I said this to Tracy yesterday while we were hiking along the mountains in the northern part of Tombstone Territorial Park, here in the Yukon, a little east of Fairbanks. The sub-arctic tundra here is so beautiful—moss and lichen and flowers—a deep cover that insulates the permafrost right below.
Even if the ground weren’t captivating, you’d have to watch every step because water lies in holes on top of the permafrost, often hidden by mounds of soil and shrubs growing over them. These hummocks are difficult to walk over, plus the lichen is fragile and important food for caribou. My goodness how beautiful, though. (I’ve put a short video of me walking through them at the end here.)
Dhäl Ch’èl Cha Nän
That’s the name of this area (ragged mountain land) inhabited by the Tr’ondëk Hwëch’in. They supported the development of the park as a means to protect their land and way of life; as part of the agreement, they continue to hunt and forage year-round.

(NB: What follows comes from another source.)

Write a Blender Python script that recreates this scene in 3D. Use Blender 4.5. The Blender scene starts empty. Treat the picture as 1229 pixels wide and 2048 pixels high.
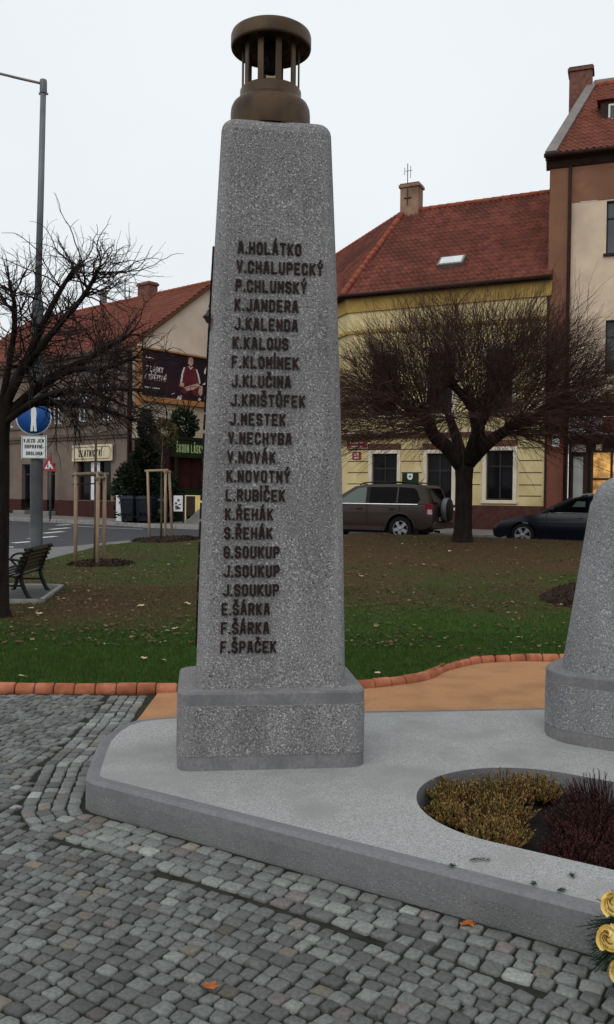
import bpy, bmesh, math, random
from mathutils import Vector, Matrix
from mathutils.geometry import tessellate_polygon
from mathutils import noise as mnoise
random.seed(7)
R = math.radians
scene = bpy.context.scene
COL = scene.collection

# ------------------------------------------------------------------ camera, sky, sun, exposure
cam_d = bpy.data.cameras.new('camera'); cam = bpy.data.objects.new('camera', cam_d); COL.objects.link(cam)
cam_d.sensor_fit = 'HORIZONTAL'; cam_d.sensor_width = 36.0; cam_d.lens = 1750/1229*36
cam_d.clip_start = 0.05; cam_d.clip_end = 2000
cam.matrix_world = Matrix.Translation((0, 0, 1.6)) @ Matrix.Rotation(math.pi/2-math.atan(36/1750), 4, 'X') @ Matrix.Rotation(0.012, 4, 'Z')
scene.camera = cam

SUN_EL, SUN_AZ = 42, 205          # azimuth of the brighter part of the overcast, degrees from +Y clockwise
world = bpy.data.worlds.new('World'); scene.world = world; world.use_nodes = True
nt = world.node_tree; nt.nodes.clear()
out = nt.nodes.new('ShaderNodeOutputWorld'); bg = nt.nodes.new('ShaderNodeBackground')
sky = nt.nodes.new('ShaderNodeTexSky'); sky.sky_type = 'NISHITA'; sky.sun_disc = False
sky.sun_elevation = R(SUN_EL); sky.sun_rotation = R(SUN_AZ); sky.air_density = 1.0; sky.dust_density = 3.0
mixn = nt.nodes.new('ShaderNodeMix'); mixn.data_type = 'RGBA'; mixn.inputs['Factor'].default_value = 0.93
mixn.inputs['B'].default_value = (8.75, 9.2, 9.4, 1)        # the even white of the cloud deck
tcw = nt.nodes.new('ShaderNodeTexCoord'); nz = nt.nodes.new('ShaderNodeTexNoise')
nz.inputs['Scale'].default_value = 1.6; nz.inputs['Detail'].default_value = 4
hsv = nt.nodes.new('ShaderNodeHueSaturation'); mr = nt.nodes.new('ShaderNodeMapRange')
mr.inputs['From Min'].default_value = 0.3; mr.inputs['From Max'].default_value = 0.7
mr.inputs['To Min'].default_value = 0.95; mr.inputs['To Max'].default_value = 1.05
nt.links.new(tcw.outputs['Generated'], nz.inputs['Vector']); nt.links.new(nz.outputs['Fac'], mr.inputs['Value'])
nt.links.new(sky.outputs['Color'], mixn.inputs['A']); nt.links.new(mixn.outputs['Result'], hsv.inputs['Color'])
nt.links.new(mr.outputs['Result'], hsv.inputs['Value'])
nt.links.new(hsv.outputs['Color'], bg.inputs['Color']); bg.inputs['Strength'].default_value = 0.1
nt.links.new(bg.outputs['Background'], out.inputs['Surface'])

sun_d = bpy.data.lights.new('sun', 'SUN'); sun = bpy.data.objects.new('sun', sun_d); COL.objects.link(sun)
sun_d.energy = 0.9; sun_d.angle = R(60); sun_d.color = (1.0, 0.96, 0.9)
sd = Vector((math.sin(R(SUN_AZ))*math.cos(R(SUN_EL)), math.cos(R(SUN_AZ))*math.cos(R(SUN_EL)), math.sin(R(SUN_EL))))
sun.rotation_euler = sd.to_track_quat('Z', 'Y').to_euler()
vs = scene.view_settings; vs.view_transform = 'Standard'; vs.look = 'None'; vs.exposure = 0.0; vs.gamma = 1.0

# ------------------------------------------------------------------ helpers
def ss(a, b, x):
    t = min(1, max(0, (x-a)/(b-a))); return t*t*(3-2*t)
def lerp(a, b, t): return a+(b-a)*t
def base(X, Y):                                   # the ground rises gently away from the memorial
    Yc = min(Y, 60)
    return (.0065+.007*ss(-5, 0, X))*max(0, Yc-7)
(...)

We’re staying in the campground far below Tombstone Mountain, which is in the far distance. It’s hard to focus on it because I keep getting distracted by mountain views like this.
Our campsite backs up to the north fork of the Klondike River, and it’s loud this time of year. Tracy is being driven insane by the constant sound, but Banjo and I quite like it.
A short hike from the park’s interpretative center leads along the river to a beaver pond. I walked it this morning and saw tons of new tracks and scat, I want to say from moose, but there aren’t a ton of moose up here. You can be sure I’ll let you know if I see any here!
(So far my moose count is five.)
This is how cold the river is behind out campsite; this snow is just a little upstream from us.
One evening in the campground, a local group of actors stopped in to read a couple of plays. The story I sat for was about the history of Indigenous and immigrant relations, with references to current water rights activism. The young people, though, how entirely adorable they were acting out attempts at first contact before a shared language, with lots of giggling. I was transfixed. I didn’t stay for the next play because it had violence and alcohol and drug abuse in it. Common themes here, I think.
Up the Dempster
One morning we drove up the Dempster Highway, which is where Doug and Melanie went to see the Arctic Ocean. We drove only to the boundary of the park and got out where we could to walk around in the tundra.
Tundra covers the mountain sides in this lush green layer that is so unusual to see. No trees, no grass; instead, a carpet of brush and shrubs that never ends.
We walked until the inevitable storm came rolling over the mountain and drove us back to the truck.
I was able to get this panoramic video of the land before then, though. It doesn’t show the mountains in the distance, but my goodness it shows everything else.
Here are my feet walking over the tundra, with the camera moving up to Tracy ahead of me at the end. Seriously, I could watch this over and over.
You get wrapped up in the flowers and mosses so your world is all at your feet, and when something makes you look up, you’re like, “Oh yeah! There’s that, too!”
Tracy is out on a guided botanical hike, and I’m hanging around the campground with Banjo, excited for Doug and Melanie to arrive from their Arctic trip. My senses could use a rest anyway from all this glory.
I love the videos!! Moose are amazing creatures, I love them 💚 when I lived in Colorado we went to Buena Vista one evening for dinner and there was a giant bull Moose walking down the street there 💚
They are wonderful to see anywhere, but walking down the street sounds extra wonderful!
It’s absolutely breathtaking. I can understand your sensory overload!
Today is cold and rainy, so a good measure against overload. 🙂
Terrific lonely landscapes. My personal favorite sorts of landscapes.